### YOUR OBJECTIVE
Output every line below without omitting or altering anything.

### COLLECTED DATA

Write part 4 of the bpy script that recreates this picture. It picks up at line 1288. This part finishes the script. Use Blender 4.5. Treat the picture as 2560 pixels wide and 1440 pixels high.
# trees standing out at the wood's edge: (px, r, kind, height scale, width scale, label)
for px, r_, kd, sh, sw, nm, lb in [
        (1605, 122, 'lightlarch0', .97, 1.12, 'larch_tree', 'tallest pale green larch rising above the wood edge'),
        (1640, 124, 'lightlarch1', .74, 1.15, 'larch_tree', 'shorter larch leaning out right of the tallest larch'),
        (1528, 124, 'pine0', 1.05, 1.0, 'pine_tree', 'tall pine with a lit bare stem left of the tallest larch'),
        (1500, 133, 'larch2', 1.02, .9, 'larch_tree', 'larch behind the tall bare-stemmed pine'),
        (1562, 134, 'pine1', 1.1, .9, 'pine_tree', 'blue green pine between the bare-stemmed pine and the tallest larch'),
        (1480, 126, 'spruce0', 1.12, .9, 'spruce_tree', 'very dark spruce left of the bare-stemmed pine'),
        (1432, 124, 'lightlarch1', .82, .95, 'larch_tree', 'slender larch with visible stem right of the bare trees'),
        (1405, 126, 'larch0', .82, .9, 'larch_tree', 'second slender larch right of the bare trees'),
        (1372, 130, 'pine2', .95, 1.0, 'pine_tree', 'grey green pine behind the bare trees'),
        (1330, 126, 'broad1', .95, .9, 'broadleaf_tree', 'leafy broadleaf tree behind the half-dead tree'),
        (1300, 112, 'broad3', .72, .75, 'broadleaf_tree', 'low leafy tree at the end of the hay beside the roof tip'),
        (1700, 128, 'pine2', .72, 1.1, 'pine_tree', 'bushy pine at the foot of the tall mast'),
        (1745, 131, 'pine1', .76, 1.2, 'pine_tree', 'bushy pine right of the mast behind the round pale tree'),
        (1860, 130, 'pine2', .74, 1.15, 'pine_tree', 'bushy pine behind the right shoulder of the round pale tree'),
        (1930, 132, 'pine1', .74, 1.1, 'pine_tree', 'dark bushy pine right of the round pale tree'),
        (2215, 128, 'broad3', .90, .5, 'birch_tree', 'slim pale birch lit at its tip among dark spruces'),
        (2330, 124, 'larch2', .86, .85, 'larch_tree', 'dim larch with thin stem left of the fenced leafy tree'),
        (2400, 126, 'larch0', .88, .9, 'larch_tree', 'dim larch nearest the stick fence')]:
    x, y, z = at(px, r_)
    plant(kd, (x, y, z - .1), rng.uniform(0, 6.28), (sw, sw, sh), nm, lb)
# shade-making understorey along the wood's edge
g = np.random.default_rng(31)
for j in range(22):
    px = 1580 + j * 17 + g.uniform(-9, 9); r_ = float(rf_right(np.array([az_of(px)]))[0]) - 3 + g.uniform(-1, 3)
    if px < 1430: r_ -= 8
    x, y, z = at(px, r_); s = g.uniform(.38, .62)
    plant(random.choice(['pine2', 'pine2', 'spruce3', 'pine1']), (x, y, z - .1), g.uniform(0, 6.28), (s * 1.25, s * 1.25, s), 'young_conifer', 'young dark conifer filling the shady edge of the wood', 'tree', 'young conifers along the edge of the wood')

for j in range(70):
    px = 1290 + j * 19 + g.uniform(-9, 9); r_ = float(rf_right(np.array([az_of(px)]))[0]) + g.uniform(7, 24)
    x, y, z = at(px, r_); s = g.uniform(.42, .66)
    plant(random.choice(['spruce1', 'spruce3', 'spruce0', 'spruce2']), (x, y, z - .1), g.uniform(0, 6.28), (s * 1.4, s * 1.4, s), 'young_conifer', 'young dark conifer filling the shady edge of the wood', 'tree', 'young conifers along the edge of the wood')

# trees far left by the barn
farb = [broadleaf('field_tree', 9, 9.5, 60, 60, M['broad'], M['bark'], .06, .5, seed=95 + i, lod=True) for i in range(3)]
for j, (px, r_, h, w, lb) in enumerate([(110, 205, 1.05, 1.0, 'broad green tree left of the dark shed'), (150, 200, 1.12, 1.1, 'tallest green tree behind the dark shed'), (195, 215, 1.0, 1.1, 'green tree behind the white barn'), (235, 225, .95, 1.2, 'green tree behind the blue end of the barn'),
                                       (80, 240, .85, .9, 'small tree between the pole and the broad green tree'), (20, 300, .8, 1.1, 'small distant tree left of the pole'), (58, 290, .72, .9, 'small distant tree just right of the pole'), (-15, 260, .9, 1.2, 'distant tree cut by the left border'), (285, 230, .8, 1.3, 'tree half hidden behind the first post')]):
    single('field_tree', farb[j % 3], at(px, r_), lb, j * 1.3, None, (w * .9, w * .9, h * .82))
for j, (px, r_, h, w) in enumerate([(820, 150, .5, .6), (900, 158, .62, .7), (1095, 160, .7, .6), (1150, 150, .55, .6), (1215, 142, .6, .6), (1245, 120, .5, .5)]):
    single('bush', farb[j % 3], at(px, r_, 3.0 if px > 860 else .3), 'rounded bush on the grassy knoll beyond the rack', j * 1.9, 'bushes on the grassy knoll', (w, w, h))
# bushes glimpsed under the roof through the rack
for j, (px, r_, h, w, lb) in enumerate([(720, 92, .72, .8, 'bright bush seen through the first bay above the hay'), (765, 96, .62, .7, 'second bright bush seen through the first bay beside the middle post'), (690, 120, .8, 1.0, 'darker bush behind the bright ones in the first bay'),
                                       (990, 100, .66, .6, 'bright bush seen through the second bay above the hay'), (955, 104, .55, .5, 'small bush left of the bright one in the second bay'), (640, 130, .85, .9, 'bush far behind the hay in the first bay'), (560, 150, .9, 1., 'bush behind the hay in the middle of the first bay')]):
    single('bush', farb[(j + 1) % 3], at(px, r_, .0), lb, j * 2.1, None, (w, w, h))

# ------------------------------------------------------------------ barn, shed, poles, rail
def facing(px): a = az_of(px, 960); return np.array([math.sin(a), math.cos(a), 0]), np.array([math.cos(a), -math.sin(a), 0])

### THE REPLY
Write part 4 of the bpy script that recreates this picture. It picks up at line 1288. This part finishes the script. Use Blender 4.5. Treat the picture as 2560 pixels wide and 1440 pixels high.
# trees standing out at the wood's edge: (px, r, kind, height scale, width scale, label)
for px, r_, kd, sh, sw, nm, lb in [
        (1605, 122, 'lightlarch0', .97, 1.12, 'larch_tree', 'tallest pale green larch rising above the wood edge'),
        (1640, 124, 'lightlarch1', .74, 1.15, 'larch_tree', 'shorter larch leaning out right of the tallest larch'),
        (1528, 124, 'pine0', 1.05, 1.0, 'pine_tree', 'tall pine with a lit bare stem left of the tallest larch'),
        (1500, 133, 'larch2', 1.02, .9, 'larch_tree', 'larch behind the tall bare-stemmed pine'),
        (1562, 134, 'pine1', 1.1, .9, 'pine_tree', 'blue green pine between the bare-stemmed pine and the tallest larch'),
        (1480, 126, 'spruce0', 1.12, .9, 'spruce_tree', 'very dark spruce left of the bare-stemmed pine'),
        (1432, 124, 'lightlarch1', .82, .95, 'larch_tree', 'slender larch with visible stem right of the bare trees'),
        (1405, 126, 'larch0', .82, .9, 'larch_tree', 'second slender larch right of the bare trees'),
        (1372, 130, 'pine2', .95, 1.0, 'pine_tree', 'grey green pine behind the bare trees'),
        (1330, 126, 'broad1', .95, .9, 'broadleaf_tree', 'leafy broadleaf tree behind the half-dead tree'),
        (1300, 112, 'broad3', .72, .75, 'broadleaf_tree', 'low leafy tree at the end of the hay beside the roof tip'),
        (1700, 128, 'pine2', .72, 1.1, 'pine_tree', 'bushy pine at the foot of the tall mast'),
        (1745, 131, 'pine1', .76, 1.2, 'pine_tree', 'bushy pine right of the mast behind the round pale tree'),
        (1860, 130, 'pine2', .74, 1.15, 'pine_tree', 'bushy pine behind the right shoulder of the round pale tree'),
        (1930, 132, 'pine1', .74, 1.1, 'pine_tree', 'dark bushy pine right of the round pale tree'),
        (2215, 128, 'broad3', .90, .5, 'birch_tree', 'slim pale birch lit at its tip among dark spruces'),
        (2330, 124, 'larch2', .86, .85, 'larch_tree', 'dim larch with thin stem left of the fenced leafy tree'),
        (2400, 126, 'larch0', .88, .9, 'larch_tree', 'dim larch nearest the stick fence')]:
    x, y, z = at(px, r_)
    plant(kd, (x, y, z - .1), rng.uniform(0, 6.28), (sw, sw, sh), nm, lb)
# shade-making understorey along the wood's edge
g = np.random.default_rng(31)
for j in range(22):
    px = 1580 + j * 17 + g.uniform(-9, 9); r_ = float(rf_right(np.array([az_of(px)]))[0]) - 3 + g.uniform(-1, 3)
    if px < 1430: r_ -= 8
    x, y, z = at(px, r_); s = g.uniform(.38, .62)
    plant(random.choice(['pine2', 'pine2', 'spruce3', 'pine1']), (x, y, z - .1), g.uniform(0, 6.28), (s * 1.25, s * 1.25, s), 'young_conifer', 'young dark conifer filling the shady edge of the wood', 'tree', 'young conifers along the edge of the wood')

for j in range(70):
    px = 1290 + j * 19 + g.uniform(-9, 9); r_ = float(rf_right(np.array([az_of(px)]))[0]) + g.uniform(7, 24)
    x, y, z = at(px, r_); s = g.uniform(.42, .66)
    plant(random.choice(['spruce1', 'spruce3', 'spruce0', 'spruce2']), (x, y, z - .1), g.uniform(0, 6.28), (s * 1.4, s * 1.4, s), 'young_conifer', 'young dark conifer filling the shady edge of the wood', 'tree', 'young conifers along the edge of the wood')

# trees far left by the barn
farb = [broadleaf('field_tree', 9, 9.5, 60, 60, M['broad'], M['bark'], .06, .5, seed=95 + i, lod=True) for i in range(3)]
for j, (px, r_, h, w, lb) in enumerate([(110, 205, 1.05, 1.0, 'broad green tree left of the dark shed'), (150, 200, 1.12, 1.1, 'tallest green tree behind the dark shed'), (195, 215, 1.0, 1.1, 'green tree behind the white barn'), (235, 225, .95, 1.2, 'green tree behind the blue end of the barn'),
                                       (80, 240, .85, .9, 'small tree between the pole and the broad green tree'), (20, 300, .8, 1.1, 'small distant tree left of the pole'), (58, 290, .72, .9, 'small distant tree just right of the pole'), (-15, 260, .9, 1.2, 'distant tree cut by the left border'), (285, 230, .8, 1.3, 'tree half hidden behind the first post')]):
    single('field_tree', farb[j % 3], at(px, r_), lb, j * 1.3, None, (w * .9, w * .9, h * .82))
for j, (px, r_, h, w) in enumerate([(820, 150, .5, .6), (900, 158, .62, .7), (1095, 160, .7, .6), (1150, 150, .55, .6), (1215, 142, .6, .6), (1245, 120, .5, .5)]):
    single('bush', farb[j % 3], at(px, r_, 3.0 if px > 860 else .3), 'rounded bush on the grassy knoll beyond the rack', j * 1.9, 'bushes on the grassy knoll', (w, w, h))
# bushes glimpsed under the roof through the rack
for j, (px, r_, h, w, lb) in enumerate([(720, 92, .72, .8, 'bright bush seen through the first bay above the hay'), (765, 96, .62, .7, 'second bright bush seen through the first bay beside the middle post'), (690, 120, .8, 1.0, 'darker bush behind the bright ones in the first bay'),
                                       (990, 100, .66, .6, 'bright bush seen through the second bay above the hay'), (955, 104, .55, .5, 'small bush left of the bright one in the second bay'), (640, 130, .85, .9, 'bush far behind the hay in the first bay'), (560, 150, .9, 1., 'bush behind the hay in the middle of the first bay')]):
    single('bush', farb[(j + 1) % 3], at(px, r_, .0), lb, j * 2.1, None, (w, w, h))

# ------------------------------------------------------------------ barn, shed, poles, rail
def facing(px): a = az_of(px, 960); return np.array([math.sin(a), math.cos(a), 0]), np.array([math.cos(a), -math.sin(a), 0])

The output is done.